An exit poll based on surveys from 110 voting centres by New York investment bank Torino Capital and a Venezuela public opinion company estimated 3.6 million people voted, or about 18.5 per cent of registered voters.
The electoral council's vote counts in the past had been seen as reliable and generally accurate, but the widely mocked announcement appeared certain to escalate the polarisation and political conflict paralysing the country.
"If it wasn't a tragedy ... If it didn't mean more crisis, the electoral council's number would almost make you laugh," opposition leader Freddy Guevara said on Twitter.
The constituent assembly will have the task of rewriting the country's constitution and will have powers above and beyond other state institutions, including the opposition- controlled congress.
Maduro has said the new assembly will begin to govern within a week. Among other measures, he said he would use the assembly's powers to bar opposition candidates from running in gubernatorial elections in December unless they sit with his party to negotiate an end to hostilities that have generated four months of protests that have killed at least 120 and wounded nearly 2,000.
The monetary impact of the new US sanctions wasn't immediately clear as Maduro's holdings in US jurisdictions, if he has any, weren't publicised.
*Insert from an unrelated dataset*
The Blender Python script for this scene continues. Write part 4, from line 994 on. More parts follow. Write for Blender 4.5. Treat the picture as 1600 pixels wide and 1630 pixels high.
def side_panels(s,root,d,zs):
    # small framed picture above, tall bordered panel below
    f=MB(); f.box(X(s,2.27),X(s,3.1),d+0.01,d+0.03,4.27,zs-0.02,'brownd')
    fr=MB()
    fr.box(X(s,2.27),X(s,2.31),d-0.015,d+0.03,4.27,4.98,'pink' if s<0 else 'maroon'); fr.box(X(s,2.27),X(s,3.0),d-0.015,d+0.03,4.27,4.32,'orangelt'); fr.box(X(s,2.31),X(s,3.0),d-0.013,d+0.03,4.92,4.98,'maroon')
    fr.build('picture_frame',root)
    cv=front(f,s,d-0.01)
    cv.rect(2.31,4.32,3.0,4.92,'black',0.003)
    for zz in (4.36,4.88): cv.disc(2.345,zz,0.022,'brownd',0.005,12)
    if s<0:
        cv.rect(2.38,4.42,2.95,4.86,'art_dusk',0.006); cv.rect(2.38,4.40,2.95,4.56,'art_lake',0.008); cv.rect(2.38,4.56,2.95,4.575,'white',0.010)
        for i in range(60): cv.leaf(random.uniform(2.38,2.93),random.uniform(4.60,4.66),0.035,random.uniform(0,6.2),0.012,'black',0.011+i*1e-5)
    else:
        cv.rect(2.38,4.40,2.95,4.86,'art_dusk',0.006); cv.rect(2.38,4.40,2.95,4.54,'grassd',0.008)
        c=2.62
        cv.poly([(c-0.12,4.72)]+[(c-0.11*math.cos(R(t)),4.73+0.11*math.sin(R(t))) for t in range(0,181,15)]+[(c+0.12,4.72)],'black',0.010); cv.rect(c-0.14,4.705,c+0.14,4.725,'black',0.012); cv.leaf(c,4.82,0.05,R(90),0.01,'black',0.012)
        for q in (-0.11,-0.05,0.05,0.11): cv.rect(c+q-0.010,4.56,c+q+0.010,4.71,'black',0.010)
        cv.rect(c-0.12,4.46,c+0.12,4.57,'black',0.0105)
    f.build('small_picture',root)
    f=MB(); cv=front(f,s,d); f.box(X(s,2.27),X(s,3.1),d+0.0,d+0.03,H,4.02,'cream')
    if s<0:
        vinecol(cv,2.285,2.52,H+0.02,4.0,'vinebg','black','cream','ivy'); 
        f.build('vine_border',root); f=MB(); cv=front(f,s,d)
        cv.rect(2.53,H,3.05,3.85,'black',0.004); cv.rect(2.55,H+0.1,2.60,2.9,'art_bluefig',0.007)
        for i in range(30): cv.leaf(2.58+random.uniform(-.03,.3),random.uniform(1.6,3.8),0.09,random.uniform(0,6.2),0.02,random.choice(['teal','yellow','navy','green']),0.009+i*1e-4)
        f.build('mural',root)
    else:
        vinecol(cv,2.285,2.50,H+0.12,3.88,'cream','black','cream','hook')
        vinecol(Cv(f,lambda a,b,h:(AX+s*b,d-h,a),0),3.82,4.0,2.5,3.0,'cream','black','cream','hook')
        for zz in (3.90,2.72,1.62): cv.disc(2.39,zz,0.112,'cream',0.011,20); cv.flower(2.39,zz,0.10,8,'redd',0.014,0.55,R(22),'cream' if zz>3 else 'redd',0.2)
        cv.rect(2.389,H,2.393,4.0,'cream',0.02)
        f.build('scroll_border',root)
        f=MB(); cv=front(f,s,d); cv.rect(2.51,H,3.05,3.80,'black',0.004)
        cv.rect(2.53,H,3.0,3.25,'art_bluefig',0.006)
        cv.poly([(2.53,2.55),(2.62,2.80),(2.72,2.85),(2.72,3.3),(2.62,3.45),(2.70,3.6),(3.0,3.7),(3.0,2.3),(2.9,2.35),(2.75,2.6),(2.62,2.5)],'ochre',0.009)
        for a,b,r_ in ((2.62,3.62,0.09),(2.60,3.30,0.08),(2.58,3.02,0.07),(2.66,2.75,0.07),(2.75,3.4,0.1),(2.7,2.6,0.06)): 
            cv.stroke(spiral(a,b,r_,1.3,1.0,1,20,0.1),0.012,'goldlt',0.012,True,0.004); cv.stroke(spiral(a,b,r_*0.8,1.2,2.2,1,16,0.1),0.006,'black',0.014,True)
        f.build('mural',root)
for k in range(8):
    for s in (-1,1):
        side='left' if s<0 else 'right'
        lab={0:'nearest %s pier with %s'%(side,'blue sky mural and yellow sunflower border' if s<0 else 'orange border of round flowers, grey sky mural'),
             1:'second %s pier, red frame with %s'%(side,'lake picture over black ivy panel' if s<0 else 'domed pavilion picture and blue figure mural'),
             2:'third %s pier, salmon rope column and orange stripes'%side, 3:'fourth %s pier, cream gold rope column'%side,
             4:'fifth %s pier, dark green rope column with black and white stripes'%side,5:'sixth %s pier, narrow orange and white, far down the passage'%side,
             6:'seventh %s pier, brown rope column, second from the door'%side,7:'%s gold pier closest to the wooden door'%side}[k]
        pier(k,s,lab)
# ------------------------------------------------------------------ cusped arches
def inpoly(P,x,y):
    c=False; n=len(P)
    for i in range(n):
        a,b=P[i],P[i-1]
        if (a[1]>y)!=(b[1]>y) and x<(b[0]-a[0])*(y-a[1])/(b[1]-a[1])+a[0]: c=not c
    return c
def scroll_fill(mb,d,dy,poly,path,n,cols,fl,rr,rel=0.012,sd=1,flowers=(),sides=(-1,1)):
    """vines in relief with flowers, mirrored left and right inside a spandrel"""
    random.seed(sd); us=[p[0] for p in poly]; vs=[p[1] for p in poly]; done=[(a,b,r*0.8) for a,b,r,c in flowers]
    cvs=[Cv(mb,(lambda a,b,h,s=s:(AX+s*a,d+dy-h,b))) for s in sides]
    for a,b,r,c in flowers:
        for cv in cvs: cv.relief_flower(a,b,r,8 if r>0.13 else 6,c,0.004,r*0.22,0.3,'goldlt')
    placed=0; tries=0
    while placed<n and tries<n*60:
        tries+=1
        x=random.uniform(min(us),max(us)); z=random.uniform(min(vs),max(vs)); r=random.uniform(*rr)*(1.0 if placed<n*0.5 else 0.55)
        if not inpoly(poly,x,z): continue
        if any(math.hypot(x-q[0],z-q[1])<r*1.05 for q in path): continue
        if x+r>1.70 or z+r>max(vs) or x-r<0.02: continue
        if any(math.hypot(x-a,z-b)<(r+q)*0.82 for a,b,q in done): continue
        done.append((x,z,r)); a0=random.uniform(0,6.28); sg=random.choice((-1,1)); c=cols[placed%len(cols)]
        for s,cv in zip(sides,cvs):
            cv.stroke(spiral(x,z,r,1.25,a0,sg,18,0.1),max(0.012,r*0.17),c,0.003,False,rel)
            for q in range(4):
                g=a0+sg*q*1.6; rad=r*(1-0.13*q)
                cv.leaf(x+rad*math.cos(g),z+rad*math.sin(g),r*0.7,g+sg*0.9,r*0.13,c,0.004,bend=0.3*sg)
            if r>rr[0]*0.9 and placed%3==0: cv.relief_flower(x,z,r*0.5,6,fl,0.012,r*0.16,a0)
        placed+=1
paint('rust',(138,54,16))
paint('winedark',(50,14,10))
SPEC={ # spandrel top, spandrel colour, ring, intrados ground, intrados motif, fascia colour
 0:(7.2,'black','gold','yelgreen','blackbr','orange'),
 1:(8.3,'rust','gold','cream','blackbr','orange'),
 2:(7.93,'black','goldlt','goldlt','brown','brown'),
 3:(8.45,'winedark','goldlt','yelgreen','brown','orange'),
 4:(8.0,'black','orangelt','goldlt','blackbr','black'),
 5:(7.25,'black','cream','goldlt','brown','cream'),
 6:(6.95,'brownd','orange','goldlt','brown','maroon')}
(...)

However, imposing sanctions on a head of state is rare and can be symbolically powerful, leading other countries to similarly shun such a leader. For example, the US has had sanctions against Syria's President Bashar Assad since 2011. Other heads of state currently subject to US sanctions include Zimbabwe's Robert Mugabe and North Korea's Kim Jong Un.
The president of the opposition-led National Assembly, Julio Borges, told Venezuelan news channel Globovision yesterday that Maduro's foes would continue protesting until they won free elections and a change of government.